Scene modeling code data

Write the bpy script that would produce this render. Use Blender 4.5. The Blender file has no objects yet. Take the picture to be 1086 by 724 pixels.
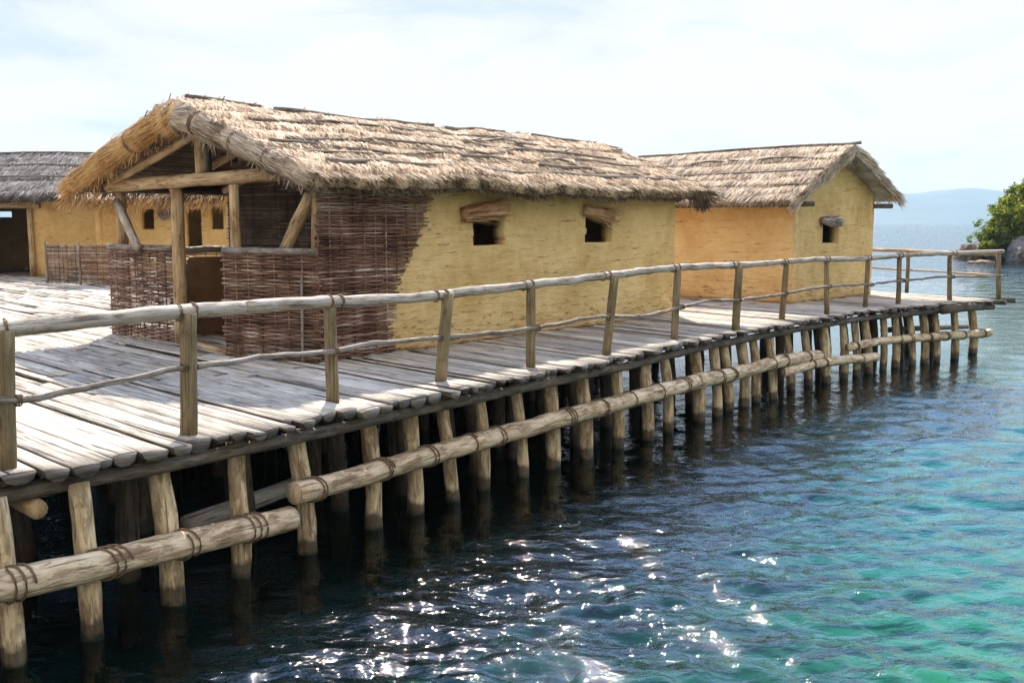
import bpy, math, random
import numpy as np
from mathutils import Vector, noise as mnoise

random.seed(7)
RNG = np.random.default_rng(7)
scene = bpy.context.scene
COL = scene.collection

# ------------------------------------------------------------------ camera, sky, sun, exposure
F_PX = 1056.0                       # focal length in photo pixels (35 mm on a 36 mm sensor)
PITCH = math.atan((362 - 236) / F_PX)
CAM_Z = 2.92                        # metres above the water (z = 0)
DECK = 1.27                         # deck height above the water

cam_d = bpy.data.cameras.new('camera')
cam_d.sensor_width = 36.0
cam_d.lens = 36.0 * F_PX / 1086.0
cam_d.clip_start = 0.1
cam_d.clip_end = 20000
cam = bpy.data.objects.new('camera', cam_d)
COL.objects.link(cam)
cam.location = (0, 0, CAM_Z)
cam.rotation_euler = (math.pi / 2 - PITCH, 0, 0)
scene.camera = cam

SUN_EL, SUN_AZ = math.radians(42.5), math.radians(-5)      # azimuth from +Y towards +X
SUN_DIR = Vector((math.cos(SUN_EL) * math.sin(SUN_AZ), math.cos(SUN_EL) * math.cos(SUN_AZ), math.sin(SUN_EL)))
sun_d = bpy.data.lights.new('sun', 'SUN')
sun_d.energy = 4.6
sun_d.angle = math.radians(0.53)
sun_d.color = (1.0, 0.91, 0.775)
sun = bpy.data.objects.new('sun', sun_d)
COL.objects.link(sun)
sun.location = (0, 30, 40)
sun.rotation_euler = (-SUN_DIR).to_track_quat('-Z', 'Y').to_euler()

scene.view_settings.view_transform = 'Standard'
scene.view_settings.look = 'None'
scene.view_settings.exposure = 1.3
scene.view_settings.gamma = 1.0
scene.view_settings.use_curve_mapping = False
scene.cycles.use_denoising = True
scene.cycles.denoising_prefilter = 'NONE'
scene.cycles.max_bounces = 8
scene.cycles.transparent_max_bounces = 12
scene.cycles.caustics_reflective = False
scene.cycles.caustics_refractive = False
scene.cycles.sample_clamp_indirect = 6.0


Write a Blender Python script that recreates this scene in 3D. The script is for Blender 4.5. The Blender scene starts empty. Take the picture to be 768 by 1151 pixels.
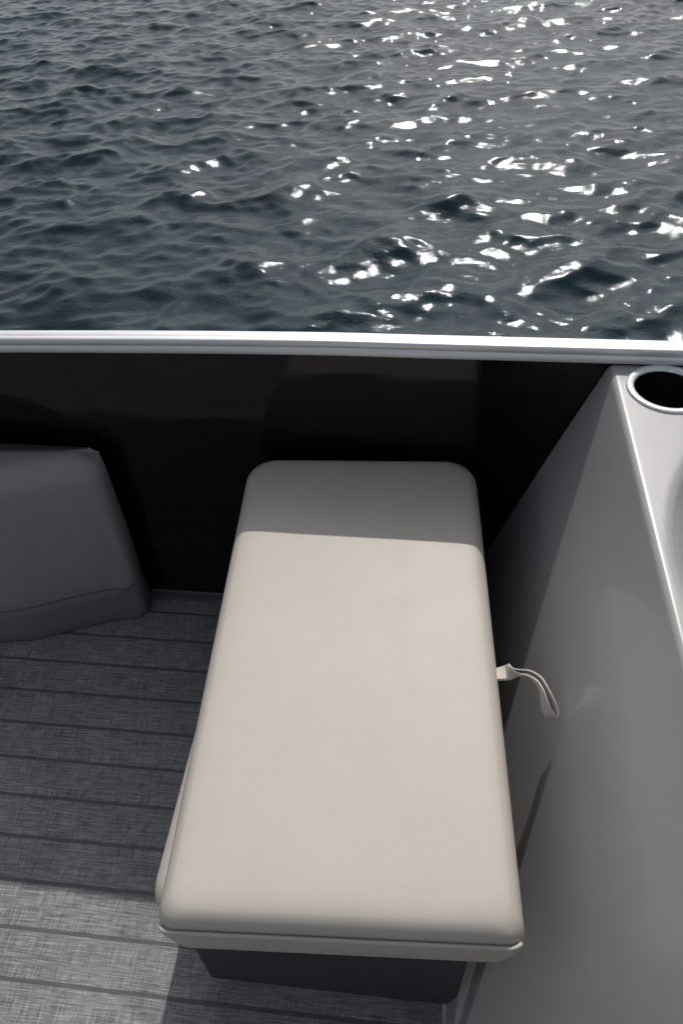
import bpy, bmesh, math, random
import numpy as np
from mathutils import Vector, Matrix
random.seed(4)
rng = np.random.RandomState(11)
C = bpy.context.scene.collection
sc = bpy.context.scene

# ------------------------------------------------------------------ materials
def newmat(name):
    m = bpy.data.materials.new(name); m.use_nodes = True
    nt = m.node_tree
    return m, nt, nt.nodes['Principled BSDF']

def N(nt, kind, **kw):
    n = nt.nodes.new(kind)
    for k, v in kw.items():
        if k.startswith('_'): setattr(n, k[1:], v)
        else: n.inputs[k.replace('_', ' ')].default_value = v
    return n

def noise(nt, scale, detail=3, rough=.5, vec=(1, 1, 1), coord='Object', rot=(0, 0, 0)):
    tc = nt.nodes.new('ShaderNodeTexCoord')
    mp = nt.nodes.new('ShaderNodeMapping')
    mp.inputs['Scale'].default_value = vec
    mp.inputs['Rotation'].default_value = rot
    nt.links.new(tc.outputs[coord], mp.inputs['Vector'])
    n = nt.nodes.new('ShaderNodeTexNoise')
    n.inputs['Scale'].default_value = scale
    n.inputs['Detail'].default_value = detail
    n.inputs['Roughness'].default_value = rough
    nt.links.new(mp.outputs[0], n.inputs['Vector'])
    return n.outputs['Fac']

def ramp(nt, fac, stops):
    r = nt.nodes.new('ShaderNodeValToRGB')
    els = r.color_ramp.elements
    while len(els) < len(stops): els.new(.5)
    for e, (p, c) in zip(els, stops):
        e.position = p; e.color = (*c, 1) if len(c) == 3 else c
    nt.links.new(fac, r.inputs[0])
    return r.outputs[0]

def bump(nt, bsdf, height, strength, dist, prev=None):
    b = nt.nodes.new('ShaderNodeBump')
    b.inputs['Strength'].default_value = strength
    b.inputs['Distance'].default_value = dist
    nt.links.new(height, b.inputs['Height'])
    if prev is not None: nt.links.new(prev, b.inputs['Normal'])
    nt.links.new(b.outputs[0], bsdf.inputs['Normal'])
    return b.outputs[0]

def vinyl(name, col, rough=.5, var=.04, grain=.25):
    m, nt, b = newmat(name)
    lo = tuple(c * (1 - var) for c in col); hi = tuple(c * (1 + var) for c in col)
    c = ramp(nt, noise(nt, 5, 4, .6), [(.3, lo), (.7, hi)])
    nt.links.new(c, b.inputs['Base Color'])
    b.inputs['Specular IOR Level'].default_value = .42
    r = ramp(nt, noise(nt, 22, 3), [(.3, (rough - .02,) * 3), (.75, (rough + .03,) * 3)])
    nt.links.new(r, b.inputs['Roughness'])
    p = bump(nt, b, noise(nt, 520, 3, .7), grain, .0009)
    p = bump(nt, b, noise(nt, 5, 1, .3, vec=(1.6, 1, 1)), .03, .004, p)
    return m

M = {}
M['vinyl'] = vinyl('beige_vinyl', (.555, .511, .452))
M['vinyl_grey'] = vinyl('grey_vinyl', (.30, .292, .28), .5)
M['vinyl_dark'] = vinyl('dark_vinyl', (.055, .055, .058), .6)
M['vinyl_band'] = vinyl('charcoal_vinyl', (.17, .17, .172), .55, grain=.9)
M['piping'] = vinyl('piping_vinyl', (.50, .48, .45), .45)

m, nt, b = newmat('stitch_thread'); b.inputs['Base Color'].default_value = (.22, .20, .18, 1); b.inputs['Roughness'].default_value = .8
nt.links.new(ramp(nt, noise(nt, 300), [(.3, (.18, .165, .15)), (.7, (.26, .24, .215))]), b.inputs['Base Color'])
M['thread'] = m

# webbing
m, nt, b = newmat('webbing'); b.inputs['Roughness'].default_value = .75
nt.links.new(ramp(nt, noise(nt, 700, 2), [(.35, (.70, .66, .59)), (.65, (.84, .80, .73))]), b.inputs['Base Color'])
bump(nt, b, noise(nt, 900, 2), .6, .0008); M['webbing'] = m

# gelcoat
m, nt, b = newmat('gelcoat')
c = ramp(nt, noise(nt, 3, 5, .6), [(.3, (.36, .356, .352)), (.7, (.40, .395, .39))])
nt.links.new(c, b.inputs['Base Color'])
b.inputs['Roughness'].default_value = .32
b.inputs['Coat Weight'].default_value = .5; b.inputs['Coat Roughness'].default_value = .055
bump(nt, b, noise(nt, 6, 2), .25, .004)
M['gelcoat'] = m

# brushed aluminium
m, nt, b = newmat('satin_aluminium'); b.inputs['Metallic'].default_value = .5
nt.links.new(ramp(nt, noise(nt, 8, 4, .6, vec=(.3, 30, 30)), [(.3, (.74, .745, .76)), (.7, (.86, .865, .87))]), b.inputs['Base Color'])
nt.links.new(ramp(nt, noise(nt, 14, 4, .6, vec=(.3, 20, 20)), [(.3, (.40,) * 3), (.7, (.52,) * 3)]), b.inputs['Roughness'])
bump(nt, b, noise(nt, 60, 3, .6, vec=(.02, 30, 30)), .12, .0006)
M['alu'] = m
m, nt, b = newmat('polished_steel'); b.inputs['Metallic'].default_value = .35
b.inputs['Base Color'].default_value = (.86, .86, .85, 1)
nt.links.new(ramp(nt, noise(nt, 60, 3), [(.3, (.20,) * 3), (.7, (.30,) * 3)]), b.inputs['Roughness'])
M['steel'] = m
m, nt, b = newmat('black_plastic'); b.inputs['Base Color'].default_value = (.006, .006, .007, 1); b.inputs['Roughness'].default_value = .35
bump(nt, b, noise(nt, 400, 2), .2, .0004); M['plastic'] = m
# glossy black panel
m, nt, b = newmat('black_panel')
nt.links.new(ramp(nt, noise(nt, 4, 5, .6), [(.3, (.0025, .0025, .0028)), (.8, (.005, .0047, .0045))]), b.inputs['Base Color'])
nt.links.new(ramp(nt, noise(nt, 6, 5, .65), [(.35, (.05,) * 3), (.8, (.16,) * 3)]), b.inputs['Roughness'])
b.inputs['Specular IOR Level'].default_value = .34
bump(nt, b, noise(nt, 2.2, 2, vec=(1, 1, 1.6)), .5, .012)
M['panel'] = m
m, nt, b = newmat('rubber_seal'); b.inputs['Base Color'].default_value = (.09, .095, .10, 1); b.inputs['Roughness'].default_value = .6
bump(nt, b, noise(nt, 200, 2), .2, .0005); M['seal'] = m
m, nt, b = newmat('caulk'); b.inputs['Roughness'].default_value = .5
nt.links.new(ramp(nt, noise(nt, 90, 3), [(.3, (.46, .44, .40)), (.7, (.58, .56, .52))]), b.inputs['Base Color']); M['caulk'] = m

# woven deck vinyl with inlaid stripes across y
STRIPE0, STRIPE = .1915, .07314
m, nt, b = newmat('woven_deck')
L = nt.links
def math_(op, a, bb=None, clamp=False):
    n = nt.nodes.new('ShaderNodeMath'); n.operation = op; n.use_clamp = clamp
    for i, x in enumerate((a, bb)):
        if x is None: continue
        if isinstance(x, (int, float)): n.inputs[i].default_value = x
        else: L.new(x, n.inputs[i])
    return n.outputs[0]
weft = noise(nt, 1, 3, .7, vec=(17, 480, 1))      # long threads along x
weft2 = noise(nt, 1, 2, .6, vec=(60, 220, 1))
warp = noise(nt, 1, 3, .7, vec=(460, 24, 1))      # threads along y
blot = noise(nt, 7, 4, .6)
s1 = math_('ADD', math_('MULTIPLY', weft, .46), math_('MULTIPLY', warp, .34))
s1 = math_('ADD', s1, math_('MULTIPLY', weft2, .10))
s1 = math_('ADD', s1, math_('MULTIPLY', blot, .10))
cloth = ramp(nt, s1, [(.40, (.085, .087, .092)), (.47, (.20, .20, .20)), (.53, (.29, .287, .282)), (.60, (.47, .465, .45))])
cloth_s = ramp(nt, s1, [(.38, (.075, .078, .085)), (.5, (.11, .114, .123)), (.62, (.15, .154, .162))])
tc = nt.nodes.new('ShaderNodeTexCoord'); sp = nt.nodes.new('ShaderNodeSeparateXYZ'); L.new(tc.outputs['Object'], sp.inputs[0])
yy = math_('MULTIPLY', sp.outputs['Y'], -1.0)
ph = math_('DIVIDE', math_('ADD', yy, -STRIPE0 + STRIPE * 40.5), STRIPE)
fr = math_('SUBTRACT', math_('FRACT', ph), .5)
ds = math_('ABSOLUTE', fr)
mask = nt.nodes.new('ShaderNodeMapRange'); mask.interpolation_type = 'SMOOTHSTEP'
mask.inputs['From Min'].default_value = .034; mask.inputs['From Max'].default_value = .056
mask.inputs['To Min'].default_value = 1; mask.inputs['To Max'].default_value = 0
L.new(ds, mask.inputs['Value'])
mx = nt.nodes.new('ShaderNodeMix'); mx.data_type = 'RGBA'
L.new(mask.outputs[0], mx.inputs['Factor']); L.new(cloth, mx.inputs['A']); L.new(cloth_s, mx.inputs['B'])
L.new(mx.outputs['Result'], b.inputs['Base Color'])
b.inputs['Roughness'].default_value = .55
hgt = math_('SUBTRACT', s1, math_('MULTIPLY', mask.outputs[0], .5))
bump(nt, b, hgt, .5, .0012)
M['deck'] = m

# water
m, nt, b = newmat('lake_water')
b.inputs['Base Color'].default_value = (.010, .019, .018, 1)
b.inputs['Roughness'].default_value = .032
b.inputs['IOR'].default_value = 1.333; b.inputs['Specular Tint'].default_value = (.70, .86, 1, 1)
nt.links.new(ramp(nt, noise(nt, .9, 3), [(.3, (.005, .016, .023)), (.7, (.010, .027, .034))]), b.inputs['Base Color'])
p = bump(nt, b, noise(nt, 1, 4, .6, vec=(18, 27, 1)), .40, .010)
p = bump(nt, b, noise(nt, 1, 3, .55, vec=(45, 60, 1), rot=(0, 0, .3)), .24, .003, p)
M['water'] = m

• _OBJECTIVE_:
Using the entries above, write out exactly the lines from the one with "Write a Blender" through the one with "return m, nt, nt.nodes['Principled BSDF']", ends included. Leave out any pictures.

• _WRITTEN REPLY_:
Write a Blender Python script that recreates this scene in 3D. The script is for Blender 4.5. The Blender scene starts empty. Take the picture to be 768 by 1151 pixels.
import bpy, bmesh, math, random
import numpy as np
from mathutils import Vector, Matrix
random.seed(4)
rng = np.random.RandomState(11)
C = bpy.context.scene.collection
sc = bpy.context.scene

# ------------------------------------------------------------------ materials
def newmat(name):
    m = bpy.data.materials.new(name); m.use_nodes = True
    nt = m.node_tree
    return m, nt, nt.nodes['Principled BSDF']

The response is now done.